### [Dataset content]
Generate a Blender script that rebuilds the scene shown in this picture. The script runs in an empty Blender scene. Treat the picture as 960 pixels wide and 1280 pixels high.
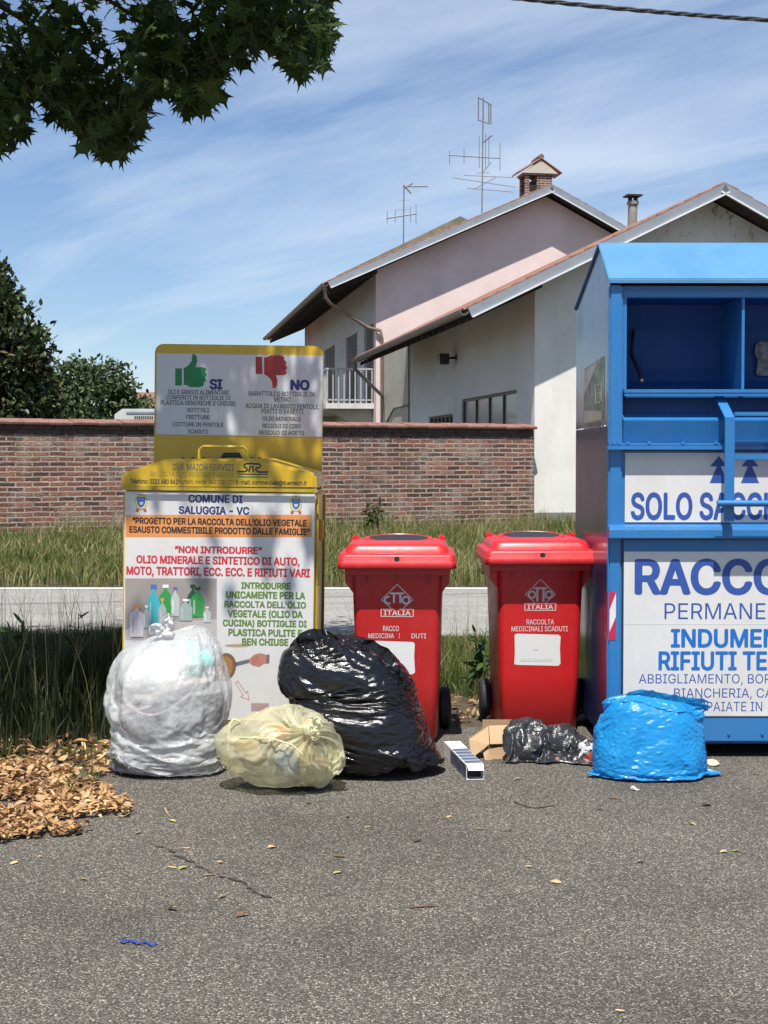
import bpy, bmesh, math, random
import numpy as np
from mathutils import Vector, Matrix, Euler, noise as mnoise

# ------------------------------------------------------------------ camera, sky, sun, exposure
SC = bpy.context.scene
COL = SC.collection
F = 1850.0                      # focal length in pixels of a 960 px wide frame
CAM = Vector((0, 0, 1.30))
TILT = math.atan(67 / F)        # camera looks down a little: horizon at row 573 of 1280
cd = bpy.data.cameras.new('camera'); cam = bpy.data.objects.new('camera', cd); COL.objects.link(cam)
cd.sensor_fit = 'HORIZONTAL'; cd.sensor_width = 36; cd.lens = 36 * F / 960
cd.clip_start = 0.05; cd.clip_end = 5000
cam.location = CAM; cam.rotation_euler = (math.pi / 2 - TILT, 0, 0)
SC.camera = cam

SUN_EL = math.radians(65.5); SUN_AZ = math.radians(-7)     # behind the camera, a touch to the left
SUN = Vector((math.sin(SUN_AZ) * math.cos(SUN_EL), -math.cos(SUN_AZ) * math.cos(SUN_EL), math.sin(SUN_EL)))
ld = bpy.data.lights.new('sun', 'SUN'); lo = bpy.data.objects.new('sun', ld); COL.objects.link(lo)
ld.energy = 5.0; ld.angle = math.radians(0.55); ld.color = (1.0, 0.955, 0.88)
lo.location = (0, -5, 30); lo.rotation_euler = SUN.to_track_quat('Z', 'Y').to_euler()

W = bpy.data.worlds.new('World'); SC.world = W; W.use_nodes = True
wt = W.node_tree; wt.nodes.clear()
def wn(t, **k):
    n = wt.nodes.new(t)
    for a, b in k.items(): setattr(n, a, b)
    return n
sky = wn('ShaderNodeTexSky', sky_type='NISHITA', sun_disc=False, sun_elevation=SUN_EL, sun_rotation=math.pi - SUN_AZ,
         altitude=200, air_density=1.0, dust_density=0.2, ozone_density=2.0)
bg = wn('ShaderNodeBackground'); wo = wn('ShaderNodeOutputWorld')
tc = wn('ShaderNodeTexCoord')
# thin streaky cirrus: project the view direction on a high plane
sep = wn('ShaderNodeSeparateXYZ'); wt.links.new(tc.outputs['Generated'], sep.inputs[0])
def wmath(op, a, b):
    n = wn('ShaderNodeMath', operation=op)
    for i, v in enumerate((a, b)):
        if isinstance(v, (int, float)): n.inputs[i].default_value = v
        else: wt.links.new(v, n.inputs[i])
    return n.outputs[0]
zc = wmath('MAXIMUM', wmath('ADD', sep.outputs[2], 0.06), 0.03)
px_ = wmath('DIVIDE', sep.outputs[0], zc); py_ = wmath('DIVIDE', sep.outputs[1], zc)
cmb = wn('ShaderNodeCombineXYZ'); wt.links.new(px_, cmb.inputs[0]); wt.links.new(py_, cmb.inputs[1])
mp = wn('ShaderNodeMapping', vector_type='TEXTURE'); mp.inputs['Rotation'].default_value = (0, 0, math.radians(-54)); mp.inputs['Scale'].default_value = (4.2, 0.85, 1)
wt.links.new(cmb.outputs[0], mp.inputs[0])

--

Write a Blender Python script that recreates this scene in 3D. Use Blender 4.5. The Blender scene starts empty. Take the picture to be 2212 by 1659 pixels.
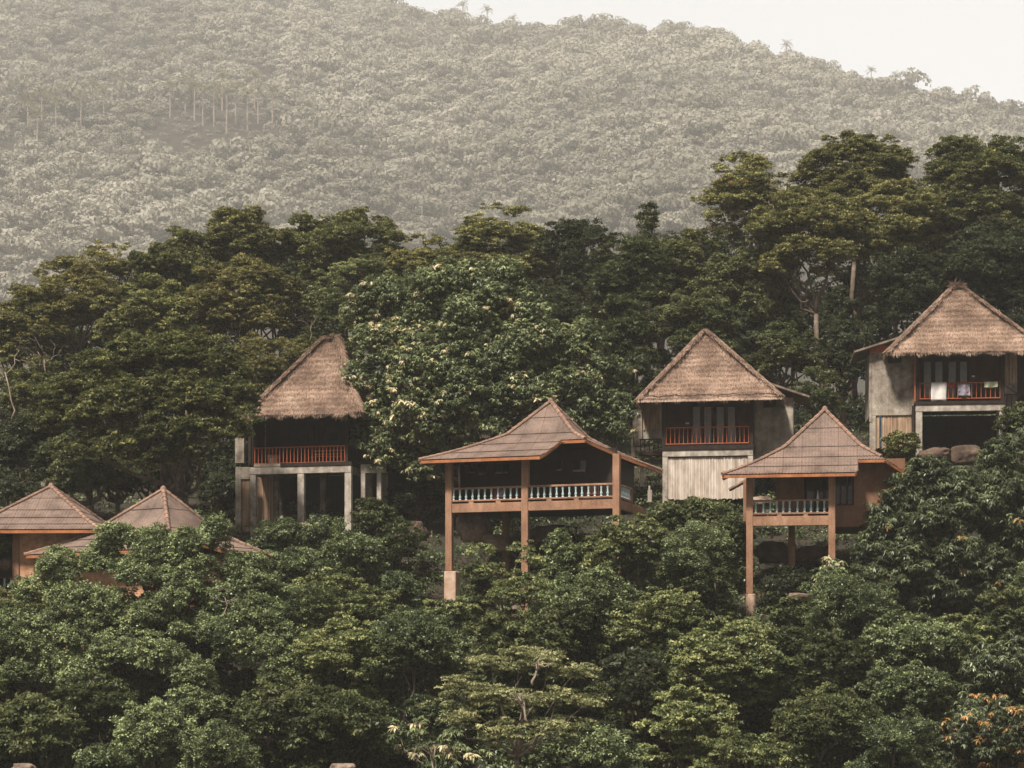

### [Task description]
Give back exactly the lines from the one containing "Generate a Blender" to the one containing "lo.location = (0, -5, 30);", both included, and no pictures.

### [Output of the task]
Generate a Blender script that rebuilds the scene shown in this picture. The script runs in an empty Blender scene. Treat the picture as 960 pixels wide and 1280 pixels high.
import bpy, bmesh, math, random
import numpy as np
from mathutils import Vector, Matrix, Euler, noise as mnoise

# ------------------------------------------------------------------ camera, sky, sun, exposure
SC = bpy.context.scene
COL = SC.collection
F = 1850.0                      # focal length in pixels of a 960 px wide frame
CAM = Vector((0, 0, 1.30))
TILT = math.atan(67 / F)        # camera looks down a little: horizon at row 573 of 1280
cd = bpy.data.cameras.new('camera'); cam = bpy.data.objects.new('camera', cd); COL.objects.link(cam)
cd.sensor_fit = 'HORIZONTAL'; cd.sensor_width = 36; cd.lens = 36 * F / 960
cd.clip_start = 0.05; cd.clip_end = 5000
cam.location = CAM; cam.rotation_euler = (math.pi / 2 - TILT, 0, 0)
SC.camera = cam

SUN_EL = math.radians(65.5); SUN_AZ = math.radians(-7)     # behind the camera, a touch to the left
SUN = Vector((math.sin(SUN_AZ) * math.cos(SUN_EL), -math.cos(SUN_AZ) * math.cos(SUN_EL), math.sin(SUN_EL)))
ld = bpy.data.lights.new('sun', 'SUN'); lo = bpy.data.objects.new('sun', ld); COL.objects.link(lo)
ld.energy = 5.0; ld.angle = math.radians(0.55); ld.color = (1.0, 0.955, 0.88)
lo.location = (0, -5, 30); lo.rotation_euler = SUN.to_track_quat('Z', 'Y').to_euler()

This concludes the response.